The consolidated plan, a federal requirement, covers the city’s five-year strategy for using CDBG dollars, and the action plan is the annual application for funds. Jason told the council the plan focuses on assistance to lower- and extremely-low-income residents, including the homeless, and identifies a shortage of accessible, quality affordable housing. He said the city hired MSA Professional Services to help with needs assessments and market analysis and that a separate needs analysis shows potential rental demand the city could absorb over 10 years.

The action plan’s city activities include administration and planning, a small fair-housing contract with Northwest Community Services, a proposed owner-occupied housing rehabilitation program in partnership with “WONDERF Housing” from Duluth, continued facade and sidewalk programs, tree plantings to respond to ash borer losses, and support for nonprofit public-service providers such as CASDA and Senior Connections. Jason said the city also plans to work with One Roof Community Lending to reestablish a home-rehab loan program discontinued about eight years ago and to create a property inspection program for rental housing.

On the funding mix, Jason explained the annual federal grant arrives in April or May; program income—repayments from prior deferred rehab loans—is added; and reallocated balances are sometimes used. He said the city cannot roll over as much funding as in prior years, which is increasing pressure to reallocate funds. Jason said the city is keeping public-service funding below the 15% HUD limit and budgeting it at about 13% to avoid overages in some years.

Councilors asked for clarifications on program continuity and the public-service cap. Councilor Sweeney asked about program history and success; Jason said public-service recipients remain largely the same and that the city rotates other activities such as sidewalks or streets when possible. Councilor Bender asked why the city budgets less than the 15% maximum for public services; Jason said keeping the set-aside at 13% is a protective measure because year-to-year reporting can push the effective percentage above 15% and trigger HUD concerns. The council voted to adopt the consolidated plan and the 2016 action plan after the public hearing closed.
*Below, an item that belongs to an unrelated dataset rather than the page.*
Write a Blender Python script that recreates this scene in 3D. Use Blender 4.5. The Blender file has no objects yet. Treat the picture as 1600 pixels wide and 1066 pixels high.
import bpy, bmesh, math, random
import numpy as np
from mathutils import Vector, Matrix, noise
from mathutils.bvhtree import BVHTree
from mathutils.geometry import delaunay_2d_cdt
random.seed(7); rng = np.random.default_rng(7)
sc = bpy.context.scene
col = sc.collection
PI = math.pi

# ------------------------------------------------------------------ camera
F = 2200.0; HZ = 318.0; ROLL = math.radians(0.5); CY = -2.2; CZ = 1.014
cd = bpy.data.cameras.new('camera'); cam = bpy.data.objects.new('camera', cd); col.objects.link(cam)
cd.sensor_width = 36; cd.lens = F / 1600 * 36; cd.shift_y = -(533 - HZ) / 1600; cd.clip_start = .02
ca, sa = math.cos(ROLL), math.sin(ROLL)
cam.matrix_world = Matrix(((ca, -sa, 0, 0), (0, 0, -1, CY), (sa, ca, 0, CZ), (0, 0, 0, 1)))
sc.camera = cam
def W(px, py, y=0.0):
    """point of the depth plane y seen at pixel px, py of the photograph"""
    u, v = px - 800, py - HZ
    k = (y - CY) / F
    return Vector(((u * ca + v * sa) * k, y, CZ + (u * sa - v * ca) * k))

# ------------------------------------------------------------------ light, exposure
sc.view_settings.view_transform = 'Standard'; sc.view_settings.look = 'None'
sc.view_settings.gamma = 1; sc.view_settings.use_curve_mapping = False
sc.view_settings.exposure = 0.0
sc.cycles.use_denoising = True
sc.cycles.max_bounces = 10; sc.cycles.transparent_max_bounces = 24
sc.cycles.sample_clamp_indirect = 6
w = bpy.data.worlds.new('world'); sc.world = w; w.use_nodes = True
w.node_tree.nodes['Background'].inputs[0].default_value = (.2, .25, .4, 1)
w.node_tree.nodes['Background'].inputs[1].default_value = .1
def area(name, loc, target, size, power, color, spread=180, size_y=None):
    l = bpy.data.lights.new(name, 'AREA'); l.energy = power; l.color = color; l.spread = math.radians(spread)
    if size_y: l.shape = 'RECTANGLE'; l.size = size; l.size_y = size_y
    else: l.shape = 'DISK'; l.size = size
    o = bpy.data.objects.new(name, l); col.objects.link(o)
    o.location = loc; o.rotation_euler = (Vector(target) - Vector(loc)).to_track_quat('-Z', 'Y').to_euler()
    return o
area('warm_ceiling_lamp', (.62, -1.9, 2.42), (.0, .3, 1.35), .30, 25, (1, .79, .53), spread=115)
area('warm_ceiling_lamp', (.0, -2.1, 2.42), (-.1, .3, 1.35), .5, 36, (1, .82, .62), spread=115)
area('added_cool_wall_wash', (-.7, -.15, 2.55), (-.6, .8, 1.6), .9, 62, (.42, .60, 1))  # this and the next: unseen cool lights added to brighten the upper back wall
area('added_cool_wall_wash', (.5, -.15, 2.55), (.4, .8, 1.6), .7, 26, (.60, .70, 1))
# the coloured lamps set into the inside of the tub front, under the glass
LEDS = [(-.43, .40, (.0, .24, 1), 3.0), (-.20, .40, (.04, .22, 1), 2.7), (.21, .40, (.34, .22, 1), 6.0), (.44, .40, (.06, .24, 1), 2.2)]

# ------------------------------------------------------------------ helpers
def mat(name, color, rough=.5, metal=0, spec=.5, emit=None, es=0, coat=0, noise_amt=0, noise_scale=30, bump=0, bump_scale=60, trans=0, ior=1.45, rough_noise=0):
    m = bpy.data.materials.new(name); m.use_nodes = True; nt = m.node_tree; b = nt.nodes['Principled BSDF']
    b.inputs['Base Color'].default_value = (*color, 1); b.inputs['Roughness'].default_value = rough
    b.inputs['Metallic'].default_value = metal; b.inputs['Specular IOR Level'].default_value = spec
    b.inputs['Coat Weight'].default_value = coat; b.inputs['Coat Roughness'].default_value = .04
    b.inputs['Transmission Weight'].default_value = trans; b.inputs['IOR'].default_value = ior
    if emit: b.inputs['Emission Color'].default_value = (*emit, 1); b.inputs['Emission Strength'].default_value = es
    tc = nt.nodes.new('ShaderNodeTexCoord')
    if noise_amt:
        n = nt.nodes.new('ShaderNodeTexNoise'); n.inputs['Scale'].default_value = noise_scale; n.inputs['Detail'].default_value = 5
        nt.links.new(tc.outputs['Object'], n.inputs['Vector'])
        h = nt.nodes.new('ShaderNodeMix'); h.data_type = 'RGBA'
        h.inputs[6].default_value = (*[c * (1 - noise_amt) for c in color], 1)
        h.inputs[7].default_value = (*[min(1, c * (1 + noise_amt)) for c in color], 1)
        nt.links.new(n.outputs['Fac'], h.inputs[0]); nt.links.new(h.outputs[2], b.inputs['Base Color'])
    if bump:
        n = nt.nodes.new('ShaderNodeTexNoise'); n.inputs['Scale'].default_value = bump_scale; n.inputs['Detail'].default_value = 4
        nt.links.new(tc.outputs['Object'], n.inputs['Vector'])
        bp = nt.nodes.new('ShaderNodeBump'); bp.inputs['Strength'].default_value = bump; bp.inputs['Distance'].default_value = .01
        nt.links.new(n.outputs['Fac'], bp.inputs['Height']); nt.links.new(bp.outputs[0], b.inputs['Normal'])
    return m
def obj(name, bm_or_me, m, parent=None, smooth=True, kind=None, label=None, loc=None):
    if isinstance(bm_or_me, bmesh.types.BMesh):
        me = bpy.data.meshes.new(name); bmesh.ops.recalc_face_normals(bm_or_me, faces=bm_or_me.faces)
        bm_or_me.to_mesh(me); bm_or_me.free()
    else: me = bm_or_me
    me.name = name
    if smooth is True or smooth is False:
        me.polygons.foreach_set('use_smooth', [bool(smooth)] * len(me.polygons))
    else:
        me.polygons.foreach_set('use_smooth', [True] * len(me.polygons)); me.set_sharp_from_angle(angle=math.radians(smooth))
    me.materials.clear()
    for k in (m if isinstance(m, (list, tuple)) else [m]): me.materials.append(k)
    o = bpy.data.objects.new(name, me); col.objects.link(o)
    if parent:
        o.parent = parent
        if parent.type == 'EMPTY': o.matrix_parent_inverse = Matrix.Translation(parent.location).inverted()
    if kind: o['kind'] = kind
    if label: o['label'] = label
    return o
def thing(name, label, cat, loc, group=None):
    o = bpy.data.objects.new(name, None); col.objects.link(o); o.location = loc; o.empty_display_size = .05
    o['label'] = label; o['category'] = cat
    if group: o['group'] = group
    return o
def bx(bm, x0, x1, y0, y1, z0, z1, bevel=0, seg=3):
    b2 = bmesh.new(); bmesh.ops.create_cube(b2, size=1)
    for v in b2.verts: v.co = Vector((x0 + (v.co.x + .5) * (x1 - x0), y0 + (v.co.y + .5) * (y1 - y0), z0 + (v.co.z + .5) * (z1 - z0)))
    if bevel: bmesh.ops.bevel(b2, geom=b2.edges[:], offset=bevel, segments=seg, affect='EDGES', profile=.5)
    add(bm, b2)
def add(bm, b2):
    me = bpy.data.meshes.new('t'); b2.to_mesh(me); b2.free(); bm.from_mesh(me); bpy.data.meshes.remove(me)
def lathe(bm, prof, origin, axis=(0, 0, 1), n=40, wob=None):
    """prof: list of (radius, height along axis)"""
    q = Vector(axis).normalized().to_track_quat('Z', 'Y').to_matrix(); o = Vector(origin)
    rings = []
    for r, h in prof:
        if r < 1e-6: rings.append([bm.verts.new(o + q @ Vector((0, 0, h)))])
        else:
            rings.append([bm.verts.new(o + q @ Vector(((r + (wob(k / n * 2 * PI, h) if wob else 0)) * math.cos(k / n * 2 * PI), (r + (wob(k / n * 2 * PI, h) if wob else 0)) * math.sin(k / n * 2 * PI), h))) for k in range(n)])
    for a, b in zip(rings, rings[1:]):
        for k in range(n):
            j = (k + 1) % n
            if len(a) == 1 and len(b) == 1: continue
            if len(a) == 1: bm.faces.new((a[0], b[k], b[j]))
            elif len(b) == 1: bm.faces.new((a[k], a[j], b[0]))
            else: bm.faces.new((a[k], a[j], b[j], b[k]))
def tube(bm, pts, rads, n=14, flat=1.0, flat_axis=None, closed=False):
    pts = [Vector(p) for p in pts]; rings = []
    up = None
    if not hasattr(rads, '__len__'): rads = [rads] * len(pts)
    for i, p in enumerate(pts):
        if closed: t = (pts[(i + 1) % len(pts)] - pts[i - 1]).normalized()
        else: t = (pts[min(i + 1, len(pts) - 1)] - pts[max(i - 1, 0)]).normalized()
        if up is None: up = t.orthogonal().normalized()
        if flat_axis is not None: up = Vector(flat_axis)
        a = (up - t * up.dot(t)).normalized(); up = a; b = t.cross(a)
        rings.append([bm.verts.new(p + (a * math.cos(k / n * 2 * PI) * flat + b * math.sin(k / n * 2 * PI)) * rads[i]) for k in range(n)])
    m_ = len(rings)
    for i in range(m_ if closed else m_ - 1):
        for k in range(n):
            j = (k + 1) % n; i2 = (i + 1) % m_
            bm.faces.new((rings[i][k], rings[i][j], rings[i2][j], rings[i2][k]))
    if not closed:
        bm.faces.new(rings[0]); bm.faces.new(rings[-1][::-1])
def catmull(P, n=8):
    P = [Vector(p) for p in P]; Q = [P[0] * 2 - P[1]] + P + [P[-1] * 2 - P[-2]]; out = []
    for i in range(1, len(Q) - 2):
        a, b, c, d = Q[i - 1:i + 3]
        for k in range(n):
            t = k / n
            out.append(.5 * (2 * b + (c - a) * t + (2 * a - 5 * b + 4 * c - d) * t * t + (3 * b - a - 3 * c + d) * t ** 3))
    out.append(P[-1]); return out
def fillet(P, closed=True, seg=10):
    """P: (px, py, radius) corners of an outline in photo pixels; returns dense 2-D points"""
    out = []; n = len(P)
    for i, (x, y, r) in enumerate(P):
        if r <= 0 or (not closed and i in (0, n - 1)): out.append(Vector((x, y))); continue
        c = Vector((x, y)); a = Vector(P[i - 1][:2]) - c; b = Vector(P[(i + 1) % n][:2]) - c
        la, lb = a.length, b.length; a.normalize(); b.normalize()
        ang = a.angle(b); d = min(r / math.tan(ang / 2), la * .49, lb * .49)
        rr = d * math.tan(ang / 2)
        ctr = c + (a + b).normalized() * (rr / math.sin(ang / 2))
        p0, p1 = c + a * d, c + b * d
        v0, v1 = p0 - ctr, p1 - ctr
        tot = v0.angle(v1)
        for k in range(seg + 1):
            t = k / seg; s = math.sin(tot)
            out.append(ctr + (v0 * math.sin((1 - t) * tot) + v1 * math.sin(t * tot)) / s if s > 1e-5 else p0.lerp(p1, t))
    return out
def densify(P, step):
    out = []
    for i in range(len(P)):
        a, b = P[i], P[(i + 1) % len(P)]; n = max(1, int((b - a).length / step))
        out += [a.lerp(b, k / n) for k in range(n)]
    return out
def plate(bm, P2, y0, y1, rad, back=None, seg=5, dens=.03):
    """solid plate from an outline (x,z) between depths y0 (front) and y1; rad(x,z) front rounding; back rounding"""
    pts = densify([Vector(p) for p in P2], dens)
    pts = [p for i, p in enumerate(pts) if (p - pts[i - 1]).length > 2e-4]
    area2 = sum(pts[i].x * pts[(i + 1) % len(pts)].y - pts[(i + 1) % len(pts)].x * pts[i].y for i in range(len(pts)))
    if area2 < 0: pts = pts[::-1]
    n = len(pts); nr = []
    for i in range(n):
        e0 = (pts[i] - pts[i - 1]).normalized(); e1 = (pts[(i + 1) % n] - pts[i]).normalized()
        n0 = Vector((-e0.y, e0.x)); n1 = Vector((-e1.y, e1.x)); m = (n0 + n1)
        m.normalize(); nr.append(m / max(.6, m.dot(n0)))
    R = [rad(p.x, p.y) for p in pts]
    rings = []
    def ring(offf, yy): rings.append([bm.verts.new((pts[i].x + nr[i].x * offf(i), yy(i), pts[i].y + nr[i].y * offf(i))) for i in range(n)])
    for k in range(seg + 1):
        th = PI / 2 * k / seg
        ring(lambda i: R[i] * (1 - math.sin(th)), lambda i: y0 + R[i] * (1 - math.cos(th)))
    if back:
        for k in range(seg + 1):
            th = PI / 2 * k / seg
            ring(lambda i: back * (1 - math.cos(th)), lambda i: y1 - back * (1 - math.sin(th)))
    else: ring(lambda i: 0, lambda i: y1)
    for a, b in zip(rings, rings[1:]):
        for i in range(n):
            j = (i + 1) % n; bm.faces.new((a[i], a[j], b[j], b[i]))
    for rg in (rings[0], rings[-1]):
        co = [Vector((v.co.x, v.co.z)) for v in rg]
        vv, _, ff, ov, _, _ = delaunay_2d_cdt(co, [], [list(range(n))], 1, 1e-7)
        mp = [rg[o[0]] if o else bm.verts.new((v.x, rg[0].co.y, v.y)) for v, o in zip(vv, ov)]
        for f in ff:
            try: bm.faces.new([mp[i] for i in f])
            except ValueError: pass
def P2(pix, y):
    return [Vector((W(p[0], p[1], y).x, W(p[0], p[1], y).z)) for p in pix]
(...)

The consolidated plan identifies housing, blight elimination, accessibility improvements, and support for organizations serving low-income residents as priorities. The action plan allocates smaller grants to multiple community organizations (total public-services allocation shown as about $96,000), funds sidewalk and tree-planting work, and steps up plans for a home-rehab loan program and rental-property inspections. The plan will operate as the city’s application to HUD for CDBG funds; specific projects and agreements will be brought back to council for approval as needed.